United Nations

Friday, March 20, 2009

“Get the US out of the UN”. This sentiment, sometimes seen on bumper stickers, runs counter to the leadership role we need to play in a fractured world.

During the time I lived in Connecticut and worked in New York, I volunteered with the Christian Mission to the United Nations Community, an NGO (non-governmental organization) working within the structure of the UN.

As a result of that experience, I want to defend the UN…… sort of.

First, after meeting with hundreds of diplomats during my 10-year involvement with the Christian Mission, I am convinced that the UN as an institution and the large majority of the diplomats who serve there are well-intentioned. Well-intentioned and hardworking, but not always effective.

Second, I believe the UN is widely misunderstood in the US. It is viewed as a counterweight to our power. Although not stated this way in their charter, I’m convinced that the real purpose of the UN is to give a voice to the marginalized people of the world, and that is a noble purpose.

The day-to-day activities of the UN are carried out through a handful of large committees that range from peacekeeping to economic development to global health. One of these committees covers human rights, including children’s rights. This is where the UN intersects with the mission of Gladney.

The International Convention on the Rights of the Child was adopted by the UN General Assembly in 1989 and is considered a binding treaty among member nations. Its provisions focus on the rights, the dignity, the welfare and the protection of the child, as well as the preeminence of the family. It states: “The child should grow up in a family environment” and with respect to inter-country adoption, “the best interests of the child should be the paramount consideration”.

What if the world really operated this way ? What if these provisions were actually enforced ? We can dream, and we can try and work with the relevant UN agencies. Which brings us to UNICEF (United Nations Children’s Fund). UNICEF is part of the solution and part of the problem. UNICEF has done wonderful work around the world for the benefit of impoverished children. Sadly though, they are not inclined to see inter-country adoption as part of the solution to the millions of children in orphanages and on the streets. Nor do they give much credence to the efforts of adoption agencies to invest in the countries where they work, which Gladney does extensively.
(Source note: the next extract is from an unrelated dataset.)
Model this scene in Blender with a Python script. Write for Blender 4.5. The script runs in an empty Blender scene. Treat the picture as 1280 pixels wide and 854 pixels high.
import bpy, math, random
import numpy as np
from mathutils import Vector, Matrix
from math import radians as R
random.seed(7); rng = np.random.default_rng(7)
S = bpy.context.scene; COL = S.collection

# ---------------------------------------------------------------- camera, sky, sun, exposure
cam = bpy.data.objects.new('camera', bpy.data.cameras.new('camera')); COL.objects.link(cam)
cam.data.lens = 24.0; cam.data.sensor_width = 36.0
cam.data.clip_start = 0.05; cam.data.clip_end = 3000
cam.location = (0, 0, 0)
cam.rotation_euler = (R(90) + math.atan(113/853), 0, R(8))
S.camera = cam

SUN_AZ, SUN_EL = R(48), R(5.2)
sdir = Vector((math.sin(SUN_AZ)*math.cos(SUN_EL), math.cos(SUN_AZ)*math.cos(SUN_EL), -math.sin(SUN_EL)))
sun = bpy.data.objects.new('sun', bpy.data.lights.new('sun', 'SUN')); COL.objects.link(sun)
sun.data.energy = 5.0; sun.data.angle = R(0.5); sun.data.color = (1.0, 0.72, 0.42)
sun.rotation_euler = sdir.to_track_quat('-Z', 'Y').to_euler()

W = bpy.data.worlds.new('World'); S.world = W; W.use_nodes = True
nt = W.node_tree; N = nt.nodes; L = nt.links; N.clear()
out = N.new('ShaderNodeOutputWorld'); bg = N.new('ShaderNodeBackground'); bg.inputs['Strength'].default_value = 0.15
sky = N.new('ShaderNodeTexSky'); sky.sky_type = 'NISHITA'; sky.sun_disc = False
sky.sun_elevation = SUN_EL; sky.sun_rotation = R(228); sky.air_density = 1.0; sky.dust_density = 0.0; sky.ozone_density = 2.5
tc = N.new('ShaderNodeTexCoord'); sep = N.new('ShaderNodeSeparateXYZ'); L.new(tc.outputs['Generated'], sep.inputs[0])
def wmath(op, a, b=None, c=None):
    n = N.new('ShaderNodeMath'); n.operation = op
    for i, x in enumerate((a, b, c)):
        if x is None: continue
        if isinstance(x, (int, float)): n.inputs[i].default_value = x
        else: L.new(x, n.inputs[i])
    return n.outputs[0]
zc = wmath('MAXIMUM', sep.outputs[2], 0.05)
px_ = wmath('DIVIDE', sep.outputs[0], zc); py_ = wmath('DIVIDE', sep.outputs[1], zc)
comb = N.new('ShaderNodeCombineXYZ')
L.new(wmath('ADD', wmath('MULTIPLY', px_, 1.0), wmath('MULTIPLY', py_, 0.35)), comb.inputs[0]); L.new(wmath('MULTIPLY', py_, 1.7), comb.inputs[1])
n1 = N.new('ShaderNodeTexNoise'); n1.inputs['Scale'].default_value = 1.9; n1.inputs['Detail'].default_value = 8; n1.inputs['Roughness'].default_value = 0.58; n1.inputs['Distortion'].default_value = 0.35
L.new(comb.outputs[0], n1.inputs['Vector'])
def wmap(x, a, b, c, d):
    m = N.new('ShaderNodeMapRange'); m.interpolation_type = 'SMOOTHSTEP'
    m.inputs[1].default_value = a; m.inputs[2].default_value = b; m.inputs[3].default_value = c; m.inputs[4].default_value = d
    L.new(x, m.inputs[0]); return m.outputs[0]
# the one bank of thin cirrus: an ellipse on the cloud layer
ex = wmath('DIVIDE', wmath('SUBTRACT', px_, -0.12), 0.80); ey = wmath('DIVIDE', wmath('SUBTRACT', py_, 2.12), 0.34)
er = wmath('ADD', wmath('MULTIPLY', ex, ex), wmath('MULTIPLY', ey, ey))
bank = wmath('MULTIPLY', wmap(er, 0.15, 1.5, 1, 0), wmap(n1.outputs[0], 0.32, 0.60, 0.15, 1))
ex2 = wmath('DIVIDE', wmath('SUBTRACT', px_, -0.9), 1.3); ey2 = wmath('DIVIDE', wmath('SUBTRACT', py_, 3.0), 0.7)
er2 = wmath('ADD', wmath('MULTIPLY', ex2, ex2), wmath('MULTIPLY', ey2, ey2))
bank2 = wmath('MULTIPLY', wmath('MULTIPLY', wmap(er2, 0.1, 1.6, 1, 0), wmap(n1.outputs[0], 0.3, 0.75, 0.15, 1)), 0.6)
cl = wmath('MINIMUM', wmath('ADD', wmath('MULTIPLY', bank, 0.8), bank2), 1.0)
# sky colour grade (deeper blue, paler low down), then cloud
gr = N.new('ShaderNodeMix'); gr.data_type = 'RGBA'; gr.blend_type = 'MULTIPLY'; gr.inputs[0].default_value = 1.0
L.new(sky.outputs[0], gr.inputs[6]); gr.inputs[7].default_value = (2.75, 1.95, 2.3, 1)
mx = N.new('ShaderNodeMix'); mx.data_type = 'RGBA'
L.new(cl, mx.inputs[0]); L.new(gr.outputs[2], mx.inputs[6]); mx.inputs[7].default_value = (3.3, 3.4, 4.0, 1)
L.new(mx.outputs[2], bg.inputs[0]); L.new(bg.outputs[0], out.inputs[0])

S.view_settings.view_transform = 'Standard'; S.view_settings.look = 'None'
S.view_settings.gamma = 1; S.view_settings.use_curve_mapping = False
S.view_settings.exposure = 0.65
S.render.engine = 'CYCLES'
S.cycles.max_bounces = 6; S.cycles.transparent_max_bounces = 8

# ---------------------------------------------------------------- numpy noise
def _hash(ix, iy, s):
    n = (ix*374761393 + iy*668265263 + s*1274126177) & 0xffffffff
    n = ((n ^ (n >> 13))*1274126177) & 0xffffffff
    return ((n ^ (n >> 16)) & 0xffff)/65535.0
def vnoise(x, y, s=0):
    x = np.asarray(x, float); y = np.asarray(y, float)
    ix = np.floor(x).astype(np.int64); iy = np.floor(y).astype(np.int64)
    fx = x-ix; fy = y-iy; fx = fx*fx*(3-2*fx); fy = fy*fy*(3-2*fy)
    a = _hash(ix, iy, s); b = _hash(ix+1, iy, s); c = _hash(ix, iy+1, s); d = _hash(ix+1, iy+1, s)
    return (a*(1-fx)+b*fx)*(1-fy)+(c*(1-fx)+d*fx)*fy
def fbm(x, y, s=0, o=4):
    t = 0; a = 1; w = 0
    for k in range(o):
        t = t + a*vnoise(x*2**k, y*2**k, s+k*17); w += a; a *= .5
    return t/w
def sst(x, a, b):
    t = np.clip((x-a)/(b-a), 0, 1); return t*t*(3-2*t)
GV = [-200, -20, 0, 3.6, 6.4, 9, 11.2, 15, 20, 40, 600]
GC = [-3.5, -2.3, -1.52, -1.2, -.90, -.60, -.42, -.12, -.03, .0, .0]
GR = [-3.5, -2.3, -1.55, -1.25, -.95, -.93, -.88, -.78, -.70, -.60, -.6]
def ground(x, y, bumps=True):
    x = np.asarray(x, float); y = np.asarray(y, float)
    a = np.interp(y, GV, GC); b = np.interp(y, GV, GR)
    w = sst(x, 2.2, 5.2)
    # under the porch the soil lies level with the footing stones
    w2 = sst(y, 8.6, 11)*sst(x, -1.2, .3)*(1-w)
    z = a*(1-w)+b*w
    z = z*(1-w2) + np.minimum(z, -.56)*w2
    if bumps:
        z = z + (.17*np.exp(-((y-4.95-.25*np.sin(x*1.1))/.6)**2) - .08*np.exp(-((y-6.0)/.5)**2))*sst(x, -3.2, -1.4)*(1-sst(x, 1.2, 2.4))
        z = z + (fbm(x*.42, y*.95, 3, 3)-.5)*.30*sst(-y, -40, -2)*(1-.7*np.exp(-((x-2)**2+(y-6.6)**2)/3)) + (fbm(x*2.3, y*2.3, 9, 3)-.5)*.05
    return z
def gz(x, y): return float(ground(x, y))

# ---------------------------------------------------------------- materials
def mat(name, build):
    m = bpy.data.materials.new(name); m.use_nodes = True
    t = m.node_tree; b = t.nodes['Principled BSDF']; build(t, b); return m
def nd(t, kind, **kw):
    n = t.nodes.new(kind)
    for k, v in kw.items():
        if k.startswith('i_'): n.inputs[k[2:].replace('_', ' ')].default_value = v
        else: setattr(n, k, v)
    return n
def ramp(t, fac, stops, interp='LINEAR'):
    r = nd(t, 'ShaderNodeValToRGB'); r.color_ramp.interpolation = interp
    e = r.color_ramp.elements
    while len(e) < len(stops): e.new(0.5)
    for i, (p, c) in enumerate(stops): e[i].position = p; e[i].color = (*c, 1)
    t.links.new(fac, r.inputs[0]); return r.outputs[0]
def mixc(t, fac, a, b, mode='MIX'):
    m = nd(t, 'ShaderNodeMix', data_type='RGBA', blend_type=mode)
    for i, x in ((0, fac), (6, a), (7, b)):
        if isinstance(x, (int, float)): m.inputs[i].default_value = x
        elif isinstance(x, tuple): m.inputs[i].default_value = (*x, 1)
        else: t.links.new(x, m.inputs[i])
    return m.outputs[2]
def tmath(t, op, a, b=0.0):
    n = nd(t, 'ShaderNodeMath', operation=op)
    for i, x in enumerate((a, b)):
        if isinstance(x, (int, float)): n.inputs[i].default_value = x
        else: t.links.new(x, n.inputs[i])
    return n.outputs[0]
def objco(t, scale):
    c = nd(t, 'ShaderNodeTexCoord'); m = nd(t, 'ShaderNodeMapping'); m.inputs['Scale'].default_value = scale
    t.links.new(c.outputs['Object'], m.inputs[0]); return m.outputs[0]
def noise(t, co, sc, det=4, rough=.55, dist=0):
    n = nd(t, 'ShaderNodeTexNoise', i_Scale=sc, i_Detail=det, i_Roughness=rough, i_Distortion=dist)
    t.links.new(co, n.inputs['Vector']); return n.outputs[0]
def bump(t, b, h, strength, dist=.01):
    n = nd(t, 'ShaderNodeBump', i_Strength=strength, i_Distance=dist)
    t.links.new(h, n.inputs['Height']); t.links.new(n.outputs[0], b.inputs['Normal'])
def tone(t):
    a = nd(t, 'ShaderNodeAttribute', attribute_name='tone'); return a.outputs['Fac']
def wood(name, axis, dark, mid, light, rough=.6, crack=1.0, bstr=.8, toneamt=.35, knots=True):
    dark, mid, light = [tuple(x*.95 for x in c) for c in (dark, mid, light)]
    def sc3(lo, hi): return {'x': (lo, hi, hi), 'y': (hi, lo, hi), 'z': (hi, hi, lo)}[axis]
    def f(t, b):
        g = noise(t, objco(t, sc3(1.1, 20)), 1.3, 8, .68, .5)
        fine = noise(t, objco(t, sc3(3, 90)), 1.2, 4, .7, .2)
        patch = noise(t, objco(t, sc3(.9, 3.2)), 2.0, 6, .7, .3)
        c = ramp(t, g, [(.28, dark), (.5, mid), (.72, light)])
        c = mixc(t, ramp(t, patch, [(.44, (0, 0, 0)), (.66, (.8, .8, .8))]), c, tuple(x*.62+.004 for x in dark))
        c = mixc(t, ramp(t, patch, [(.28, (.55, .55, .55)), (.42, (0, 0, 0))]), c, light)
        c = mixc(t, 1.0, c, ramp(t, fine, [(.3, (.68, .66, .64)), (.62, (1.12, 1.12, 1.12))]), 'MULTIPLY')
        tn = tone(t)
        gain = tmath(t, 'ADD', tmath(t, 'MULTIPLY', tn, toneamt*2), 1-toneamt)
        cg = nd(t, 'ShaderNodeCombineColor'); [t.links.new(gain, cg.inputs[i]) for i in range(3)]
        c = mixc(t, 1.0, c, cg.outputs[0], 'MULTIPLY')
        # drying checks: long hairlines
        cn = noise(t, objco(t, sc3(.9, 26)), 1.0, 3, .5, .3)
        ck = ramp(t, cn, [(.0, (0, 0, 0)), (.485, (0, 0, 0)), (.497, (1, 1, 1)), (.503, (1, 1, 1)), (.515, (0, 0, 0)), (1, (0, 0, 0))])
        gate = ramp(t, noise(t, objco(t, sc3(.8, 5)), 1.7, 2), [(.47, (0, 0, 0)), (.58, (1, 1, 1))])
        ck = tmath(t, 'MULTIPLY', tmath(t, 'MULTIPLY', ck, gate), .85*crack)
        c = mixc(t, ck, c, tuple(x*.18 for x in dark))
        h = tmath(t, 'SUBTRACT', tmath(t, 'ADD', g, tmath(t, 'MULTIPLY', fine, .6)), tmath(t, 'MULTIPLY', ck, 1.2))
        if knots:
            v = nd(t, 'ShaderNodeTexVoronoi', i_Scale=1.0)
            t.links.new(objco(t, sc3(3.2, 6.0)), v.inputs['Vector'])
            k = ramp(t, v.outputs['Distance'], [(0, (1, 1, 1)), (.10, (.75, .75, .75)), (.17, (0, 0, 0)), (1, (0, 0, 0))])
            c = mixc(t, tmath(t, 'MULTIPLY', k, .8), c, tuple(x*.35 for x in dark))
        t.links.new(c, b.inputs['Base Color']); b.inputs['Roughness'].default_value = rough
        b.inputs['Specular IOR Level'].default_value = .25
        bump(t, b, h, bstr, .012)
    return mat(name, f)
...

The UN and UNICEF are not perfect, far from it. However, I am convinced they are well-meaning and capable of change. At Gladney, I encourage collaboration and Gladney has taken initiative to foster more collaborative behavior with other adoption agencies. My hope is that the US will begin to work more collaboratively within the walls of the UN, and that UNICEF and international adoption agencies would not work at cross purposes, but instead would collaborate effectively to improve the lives of children everywhere, especially the millions who have no concept of family.